I arrive at work out of breath, looking like a haggard old lady who smells of bacon and rotten eggs, with cat hair on my pants and so hyped up from coffee and adrenaline, my hands are literally shaking like I’m in heroin withdrawal while taking notes.
It is now only 10:30am and I seriously consider going back to bed, crawling under the covers with my pissed off cats and calling it a day. So far I have let everyone down. Everyone, but myself. There’s still a chance.
I throw on some workout clothes and hike my flabby butt up a Los Angeles mountain, also known as a rather big hill. It is my favorite hiking spot in LA, because it is so not LA. People of all shapes, sizes and colors climb the 248 stone stairs that resemble an ancient ruin to a majestic look out. And on a clear smogless day, the view boasts a panoramic snapshot from the Pacific ocean to the San Bernardino mountains, with the Hollywood sign in-between. The traffic and graffiti covered walls are still visible below, but once you reach 150 stairs it’s snails and rabbits, lizards, hummingbirds, monkey bush flowers and sage.
It’s not quite noon. As I look out over our lives, I cannot imagine how many people I will let down before I tuck my sweet girl into bed. I will lose my temper and yell. I will possibly honk at someone in traffic and then mutter the term "douche bag" in front of my child. I will most likely burn dinner and forget to have my daughter brush her teeth and fall asleep on the sofa with dirty dishes in the sink. I’ll lose the permission slip for a field trip and donate a library book to Goodwill. I’ll only complete half of my work because we were out of milk and needed a new leotard for gymnastics. I won’t finish my book for book club or call the friend I promised to call. I won’t write those thank you notes for gifts for which I am truly thankful.
For the rest of the afternoon I will work and clean and run errands and make calls and put out the never ending fires of daily life. And no matter how many things I cross off my list, how many fires I extinguish, there will always be someone standing there with kindling and a spark.

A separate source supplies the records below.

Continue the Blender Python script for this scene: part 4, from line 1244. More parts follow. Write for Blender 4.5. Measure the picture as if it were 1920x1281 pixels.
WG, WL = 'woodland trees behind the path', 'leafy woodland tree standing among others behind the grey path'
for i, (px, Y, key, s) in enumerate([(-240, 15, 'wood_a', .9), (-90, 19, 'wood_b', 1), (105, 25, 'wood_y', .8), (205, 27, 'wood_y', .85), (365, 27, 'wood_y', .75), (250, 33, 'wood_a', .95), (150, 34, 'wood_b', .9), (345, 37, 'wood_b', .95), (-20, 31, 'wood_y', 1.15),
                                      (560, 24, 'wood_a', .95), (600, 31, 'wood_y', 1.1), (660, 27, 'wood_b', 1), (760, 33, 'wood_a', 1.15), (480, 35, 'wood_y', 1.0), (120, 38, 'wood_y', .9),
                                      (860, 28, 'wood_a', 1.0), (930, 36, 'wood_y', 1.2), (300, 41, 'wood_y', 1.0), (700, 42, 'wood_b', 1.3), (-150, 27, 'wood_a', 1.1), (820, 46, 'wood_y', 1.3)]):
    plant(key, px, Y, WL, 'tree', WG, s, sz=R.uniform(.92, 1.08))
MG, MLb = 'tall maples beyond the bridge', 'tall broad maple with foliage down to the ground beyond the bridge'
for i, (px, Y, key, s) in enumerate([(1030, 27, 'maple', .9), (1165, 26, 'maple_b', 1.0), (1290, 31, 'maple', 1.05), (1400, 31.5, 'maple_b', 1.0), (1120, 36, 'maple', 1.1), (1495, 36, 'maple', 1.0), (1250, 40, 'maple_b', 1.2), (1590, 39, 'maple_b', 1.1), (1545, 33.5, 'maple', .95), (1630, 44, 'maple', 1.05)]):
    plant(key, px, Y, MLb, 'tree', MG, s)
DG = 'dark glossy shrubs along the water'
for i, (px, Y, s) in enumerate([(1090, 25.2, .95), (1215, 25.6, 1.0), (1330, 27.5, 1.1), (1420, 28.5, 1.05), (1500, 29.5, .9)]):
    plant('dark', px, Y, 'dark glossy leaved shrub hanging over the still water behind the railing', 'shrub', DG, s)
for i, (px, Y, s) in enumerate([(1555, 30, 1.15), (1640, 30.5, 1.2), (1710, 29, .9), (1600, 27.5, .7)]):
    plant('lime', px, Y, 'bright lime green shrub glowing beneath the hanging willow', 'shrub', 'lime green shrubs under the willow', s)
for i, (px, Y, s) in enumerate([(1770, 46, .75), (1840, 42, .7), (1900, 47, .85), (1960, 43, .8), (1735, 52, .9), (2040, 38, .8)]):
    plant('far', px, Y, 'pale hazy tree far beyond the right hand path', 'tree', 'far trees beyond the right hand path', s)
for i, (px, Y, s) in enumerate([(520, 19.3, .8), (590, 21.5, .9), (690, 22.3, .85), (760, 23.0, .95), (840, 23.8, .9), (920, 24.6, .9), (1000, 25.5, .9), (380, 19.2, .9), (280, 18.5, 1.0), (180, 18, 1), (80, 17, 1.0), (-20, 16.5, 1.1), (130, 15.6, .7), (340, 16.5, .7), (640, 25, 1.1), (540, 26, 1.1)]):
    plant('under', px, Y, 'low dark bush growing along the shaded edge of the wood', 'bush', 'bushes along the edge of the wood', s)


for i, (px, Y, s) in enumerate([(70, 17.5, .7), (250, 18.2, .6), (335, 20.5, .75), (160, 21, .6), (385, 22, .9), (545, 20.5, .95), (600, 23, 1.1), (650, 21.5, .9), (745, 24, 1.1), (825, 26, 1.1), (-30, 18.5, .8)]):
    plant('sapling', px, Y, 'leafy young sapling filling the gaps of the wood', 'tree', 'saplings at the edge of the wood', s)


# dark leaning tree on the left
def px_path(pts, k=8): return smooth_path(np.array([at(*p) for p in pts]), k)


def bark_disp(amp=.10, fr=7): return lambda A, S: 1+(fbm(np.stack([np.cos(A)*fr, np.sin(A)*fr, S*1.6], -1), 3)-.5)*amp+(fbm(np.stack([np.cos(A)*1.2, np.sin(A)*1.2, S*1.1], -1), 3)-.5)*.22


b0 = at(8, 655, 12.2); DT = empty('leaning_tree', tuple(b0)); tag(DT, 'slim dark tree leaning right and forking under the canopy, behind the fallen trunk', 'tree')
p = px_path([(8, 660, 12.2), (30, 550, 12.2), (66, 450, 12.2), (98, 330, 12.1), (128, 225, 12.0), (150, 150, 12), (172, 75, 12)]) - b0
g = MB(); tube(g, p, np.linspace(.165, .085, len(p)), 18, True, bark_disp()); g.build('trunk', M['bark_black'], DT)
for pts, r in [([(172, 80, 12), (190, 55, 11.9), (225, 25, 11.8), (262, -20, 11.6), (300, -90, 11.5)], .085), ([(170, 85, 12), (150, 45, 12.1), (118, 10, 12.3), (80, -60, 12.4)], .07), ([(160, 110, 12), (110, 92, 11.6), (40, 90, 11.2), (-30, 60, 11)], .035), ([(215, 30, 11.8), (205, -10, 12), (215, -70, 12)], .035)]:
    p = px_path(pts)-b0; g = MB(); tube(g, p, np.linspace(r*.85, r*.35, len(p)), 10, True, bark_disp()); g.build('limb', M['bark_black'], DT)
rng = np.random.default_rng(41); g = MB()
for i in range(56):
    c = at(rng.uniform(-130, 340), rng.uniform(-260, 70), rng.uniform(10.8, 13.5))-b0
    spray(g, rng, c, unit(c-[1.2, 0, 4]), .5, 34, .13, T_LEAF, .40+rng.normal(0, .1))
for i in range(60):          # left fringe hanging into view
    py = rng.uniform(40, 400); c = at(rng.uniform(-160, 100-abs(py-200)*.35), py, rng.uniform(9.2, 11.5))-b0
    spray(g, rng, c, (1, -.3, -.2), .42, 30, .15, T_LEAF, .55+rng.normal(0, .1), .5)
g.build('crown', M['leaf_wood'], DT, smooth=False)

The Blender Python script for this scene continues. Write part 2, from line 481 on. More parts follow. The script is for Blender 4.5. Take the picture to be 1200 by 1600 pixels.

I know all of this standing at the top of a hill overlooking my life. And I think, as long as I can keep my head above water, my feet above sea level, looking out over a very big city knowing I am still above it, I am okay.
I pick up my daughter from school and she is elated.
“Mommy, it worked. My egg didn’t break!”
And her face, that look of, “We did it!” is all it takes.
A rotten egg in a lingerie box full of toilet paper that didn’t break and suddenly I am super mom. Tomorrow who knows, but today I know I haven’t screwed up yet.